El hombre nos miró de nuevo, un poco apenado, y dijo: “Ya me atoró este chamaco. Pero es que le prometí la FIL pasada que por cada libro que leyera en el año, en esta feria yo le compraría uno nuevo”. Me encantó. Hasta me animé a preguntarle: “¿Y los que le pasó primero al cajero también son para su hijo?”. Él sonrió de nuevo con la expresión de travesura que compartía con el niño y me dijo: “Ah, no. Esos son para la casa. A ver si no nos corren a los dos”. El chiquillo regresó entonces con el libro que le faltaba… y con otro par. El papá frunció el ceño y, sin amilanarse, el niño le regaló la sonrisa pícara que acabábamos de ver en la cara del adulto, que suspiró, dándose por vencido. “Pero con esto ya estamos a mano, ¿eh?”, fue lo único que dijo. El niño asintió, feliz.
Aquí podría detenerme para recitar una moraleja acerca de lo temerario que es gastar de más, en libros o en cualquier otra cosa; o juzgar al hombre por darle al niño por su lado en vez de enseñarle de frugalidad y templanza.

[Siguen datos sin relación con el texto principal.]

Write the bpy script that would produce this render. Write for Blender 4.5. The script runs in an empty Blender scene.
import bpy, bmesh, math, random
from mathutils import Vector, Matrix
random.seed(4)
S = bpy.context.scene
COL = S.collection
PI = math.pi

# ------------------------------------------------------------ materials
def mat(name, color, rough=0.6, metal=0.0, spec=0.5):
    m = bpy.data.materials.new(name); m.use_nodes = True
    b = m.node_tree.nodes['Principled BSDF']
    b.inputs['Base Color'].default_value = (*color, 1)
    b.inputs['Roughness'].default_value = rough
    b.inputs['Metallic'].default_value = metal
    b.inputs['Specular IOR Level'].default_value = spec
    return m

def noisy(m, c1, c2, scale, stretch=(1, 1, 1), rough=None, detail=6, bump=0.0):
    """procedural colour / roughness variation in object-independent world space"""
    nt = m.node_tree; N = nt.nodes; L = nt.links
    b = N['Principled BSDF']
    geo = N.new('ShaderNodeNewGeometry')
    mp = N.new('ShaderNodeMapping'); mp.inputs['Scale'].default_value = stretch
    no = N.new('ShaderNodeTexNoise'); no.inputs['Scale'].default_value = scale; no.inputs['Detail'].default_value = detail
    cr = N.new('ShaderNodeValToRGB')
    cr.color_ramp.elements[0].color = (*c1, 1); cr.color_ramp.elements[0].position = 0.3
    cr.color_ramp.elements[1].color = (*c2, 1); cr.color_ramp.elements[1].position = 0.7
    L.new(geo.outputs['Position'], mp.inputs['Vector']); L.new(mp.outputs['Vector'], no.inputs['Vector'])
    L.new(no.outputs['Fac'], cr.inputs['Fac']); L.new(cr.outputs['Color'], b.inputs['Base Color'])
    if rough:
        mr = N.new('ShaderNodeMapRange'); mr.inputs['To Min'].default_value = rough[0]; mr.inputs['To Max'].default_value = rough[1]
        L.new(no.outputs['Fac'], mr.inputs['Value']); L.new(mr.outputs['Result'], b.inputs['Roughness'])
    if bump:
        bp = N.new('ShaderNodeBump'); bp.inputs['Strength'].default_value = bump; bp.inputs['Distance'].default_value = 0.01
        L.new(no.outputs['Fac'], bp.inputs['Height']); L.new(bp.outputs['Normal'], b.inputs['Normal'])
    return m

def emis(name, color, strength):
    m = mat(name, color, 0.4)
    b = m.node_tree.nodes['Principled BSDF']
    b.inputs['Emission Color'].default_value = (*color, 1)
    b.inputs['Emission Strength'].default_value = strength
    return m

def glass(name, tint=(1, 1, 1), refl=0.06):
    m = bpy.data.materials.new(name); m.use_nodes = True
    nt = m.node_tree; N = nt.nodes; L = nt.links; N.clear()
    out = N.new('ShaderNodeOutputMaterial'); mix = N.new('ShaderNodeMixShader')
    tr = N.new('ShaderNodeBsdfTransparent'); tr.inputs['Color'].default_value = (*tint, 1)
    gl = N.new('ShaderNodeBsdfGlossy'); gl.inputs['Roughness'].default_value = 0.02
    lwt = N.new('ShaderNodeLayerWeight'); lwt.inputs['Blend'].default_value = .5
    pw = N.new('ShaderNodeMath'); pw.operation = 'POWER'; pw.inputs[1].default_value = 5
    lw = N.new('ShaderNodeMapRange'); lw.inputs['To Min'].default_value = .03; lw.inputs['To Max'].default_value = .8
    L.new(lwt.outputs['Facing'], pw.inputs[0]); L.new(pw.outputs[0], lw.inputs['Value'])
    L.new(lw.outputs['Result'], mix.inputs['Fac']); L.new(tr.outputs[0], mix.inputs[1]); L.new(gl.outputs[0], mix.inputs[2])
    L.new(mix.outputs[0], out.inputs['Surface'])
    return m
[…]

No sé, hasta le podríamos criticar al tipo que estuviera comprando tal cantidad de libros sin tener consenso con su pareja (deduciendo esto a partir de su frase: “a ver si no nos corren a los dos”). Seguro hay mil detalles equivocados en la escena que les acabo de describir, que podrían ser censurados y malvistos (incluyendo el desparpajo de mi amiga y mi metichez).
También podría continuar e inventarles que el hombre me aseguró que van a leer juntos los libros, o hacer un poco de trampa y decirles que vi el futuro y que el niño será algún día un escritor sorprendente o un líder social o qué se yo.
Pero creo que ninguna de esas opciones hace falta. Dejémoslo en que fue una escena entrañable, y por eso es que vine de inmediato a contárselas a ustedes.